CEW BLOG

October 2, 2016

How to…and how NOT to show demonstrated interest in a college or university

At this time of year, may students ask me how they can show their interest to a school more than in the application itself. Do they send flowers? Have a high-powered alumnus call the school on their behalf? Ask a coy question so that the admissions officer will remember their name?

Although I can’t say for certain that some schools aren’t impressed by a letter from a Nobel Prize winner or a generous donor, I prefer to believe that admissions officers actually are more concerned with the student’s grades, scores, activities, essays and letters from teachers. But “demonstrated interest” is indeed a factor that has significant value as well.

Of course, admissions officers want to know that you are eager to attend their colleges or universities and that you have chosen to apply to their programs after careful research and reflection. How do you show that?

A very important way to show demonstrated interest is to do your best on the supplementary essays for each school, including the "optional" prompts. This will add depth to your application and be considered along with the personal statement and additional information essay that are available on the Common Application. Answering the prompt that asks why you have chosen to apply to a particular school must not be done in a generic “fill in the blank” essay.  You should demonstrate familiarity and specific details about what the school has to offer. As a matter of fact, one admissions officer told me that sometimes he reads the “Why” essay before any other part of the application!

If you do reach out to Admissions, you must be mindful of how busy a time this is for the people who are reading and making decisions on your application. Any connection you make must be thoughtful, polite and meaningful. Otherwise, your efforts will be about as successful as a robocall at best and considered harassment at worst. Visiting the college, attending information sessions given by admissions officers who come to your high school, writing thank you notes if you have made contact with any officers, and emailing respectful questions that are not easily answered on the school's website are all good ways to show your interest in a school. Definitely do not waste an admissions officer’s time by emailing information that is already on your application!

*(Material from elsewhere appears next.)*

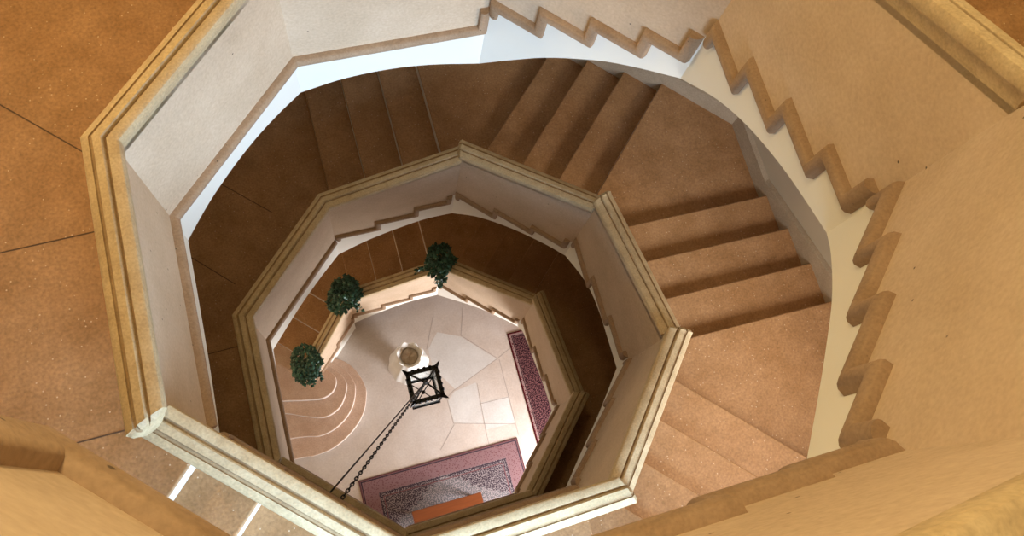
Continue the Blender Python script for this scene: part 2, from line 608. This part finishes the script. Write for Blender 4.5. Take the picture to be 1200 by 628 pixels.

And of course, if you are truly interested in a particular school, by all means take advantage of the early decision or early action options.

After you submit your application, if you receive a new honor or award or you have accepted an exciting academic or co-curricular opportunity, by all means, reach out to Admissions. But meanwhile, make sure that your applications are the best they can be, keep up your school work, and try to enjoy your senior year while you wait for responses. It’s difficult, but you can do it!